So kritisierte er etwa die Praxis der Bewährungsstrafen. "Für einen deutschen Familienvater ist eine Bewährungsstrafe eine Schmach, auf viele Täter, meist junge Männer aus Nordafrika oder dem Nahen Osten, wirkt die Bewährungsstrafe wie ein Freispruch", sagte Spahn. Das uralte Prinzip, dass die Strafe auf dem Fuße folgen und spürbar sein muss, gehöre wieder in den Vordergrund. Sicherheit im öffentlichen Raum und funktionierende rechtsstaatliche Verfahren seien friedensstiftend für jede Gesellschaft.

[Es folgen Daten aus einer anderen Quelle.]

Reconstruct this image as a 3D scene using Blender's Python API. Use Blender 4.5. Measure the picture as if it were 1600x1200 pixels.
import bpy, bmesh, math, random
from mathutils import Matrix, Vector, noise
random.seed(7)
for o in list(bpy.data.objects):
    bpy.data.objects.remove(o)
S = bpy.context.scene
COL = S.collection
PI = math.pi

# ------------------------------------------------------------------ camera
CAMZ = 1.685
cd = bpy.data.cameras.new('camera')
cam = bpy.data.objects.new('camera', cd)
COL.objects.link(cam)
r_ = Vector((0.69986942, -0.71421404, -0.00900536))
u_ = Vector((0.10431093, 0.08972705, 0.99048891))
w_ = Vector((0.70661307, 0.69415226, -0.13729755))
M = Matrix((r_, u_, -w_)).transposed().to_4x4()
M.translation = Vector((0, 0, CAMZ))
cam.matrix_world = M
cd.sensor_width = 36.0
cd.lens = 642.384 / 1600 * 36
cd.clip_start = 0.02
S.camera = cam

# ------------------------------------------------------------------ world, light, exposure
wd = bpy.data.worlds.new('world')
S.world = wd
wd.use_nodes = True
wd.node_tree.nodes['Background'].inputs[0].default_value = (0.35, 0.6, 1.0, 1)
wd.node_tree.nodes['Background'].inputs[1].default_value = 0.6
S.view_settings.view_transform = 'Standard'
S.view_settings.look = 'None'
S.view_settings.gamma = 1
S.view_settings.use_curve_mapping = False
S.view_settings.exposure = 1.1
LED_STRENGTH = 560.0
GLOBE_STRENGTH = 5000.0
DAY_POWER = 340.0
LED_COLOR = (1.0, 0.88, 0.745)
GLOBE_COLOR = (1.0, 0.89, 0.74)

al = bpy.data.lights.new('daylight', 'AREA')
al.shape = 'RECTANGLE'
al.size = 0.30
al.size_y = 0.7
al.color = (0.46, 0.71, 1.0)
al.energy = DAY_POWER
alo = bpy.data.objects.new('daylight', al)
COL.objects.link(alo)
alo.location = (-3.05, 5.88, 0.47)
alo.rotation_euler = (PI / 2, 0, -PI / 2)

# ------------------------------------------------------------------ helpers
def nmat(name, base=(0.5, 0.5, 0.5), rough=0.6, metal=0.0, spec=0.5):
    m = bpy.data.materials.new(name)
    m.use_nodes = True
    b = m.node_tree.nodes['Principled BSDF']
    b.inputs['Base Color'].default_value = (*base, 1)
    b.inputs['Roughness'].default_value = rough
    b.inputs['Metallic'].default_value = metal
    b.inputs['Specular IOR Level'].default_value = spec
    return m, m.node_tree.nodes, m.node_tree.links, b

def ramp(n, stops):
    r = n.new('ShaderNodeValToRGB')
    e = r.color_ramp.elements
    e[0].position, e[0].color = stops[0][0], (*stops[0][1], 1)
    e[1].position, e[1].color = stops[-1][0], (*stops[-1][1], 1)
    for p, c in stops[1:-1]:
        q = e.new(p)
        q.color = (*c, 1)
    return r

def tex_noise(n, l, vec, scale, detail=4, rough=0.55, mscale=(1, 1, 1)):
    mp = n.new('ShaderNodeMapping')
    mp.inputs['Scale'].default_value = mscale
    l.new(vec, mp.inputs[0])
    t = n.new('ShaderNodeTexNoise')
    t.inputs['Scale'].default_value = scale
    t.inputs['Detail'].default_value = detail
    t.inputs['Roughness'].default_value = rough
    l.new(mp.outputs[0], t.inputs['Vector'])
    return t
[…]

Um seine Position zu unterstreichen, mahnte der als Hoffnungsträger geltende Konservative an, die Taten statt die Täter in den Fokus zu nehmen. "Unser Rechtssystem überpriorisiert die Resozialisierung", sagte Spahn. Zu viele Verfahren dauerten zu lange oder würden eingestellt.

Beim Deutschen Richterbund teilt man diese Ansicht, fordert jedoch auch die Politik zum Handeln auf. Sven Rebehn, Bundesgeschäftsführer des Richterbunds, sagte unserer Redaktion: "Der Ruf nach schärferen Gesetzen allein hilft nicht. Was wir in erster Linie brauchen, ist ein durchsetzungsfähiger Rechtsstaat, der seine Gesetze effektiv vollziehen kann." Daran hapere es aber zunehmend, weil Gerichte und Staatsanwaltschaften deutlich überlastet seien. "Es ist den Bürgern nur schwer zu vermitteln, dass Strafprozesse immer länger dauern, Staatsanwaltschaften Verfahren immer öfter einstellen und dringend Tatverdächtige wegen unvertretbar langer Strafverfahren aus der Untersuchungshaft entlassen werden müssen", sagte Rebehn. Bund und Länder seien gemeinsam gefordert, jetzt gegenzusteuern und die gravierenden Personalprobleme in der Justiz rasch zu beheben. "Das Thema gehört mit Priorität auf die Agenda der aktuellen Verhandlungen über eine Jamaika-Koalition", forderte er.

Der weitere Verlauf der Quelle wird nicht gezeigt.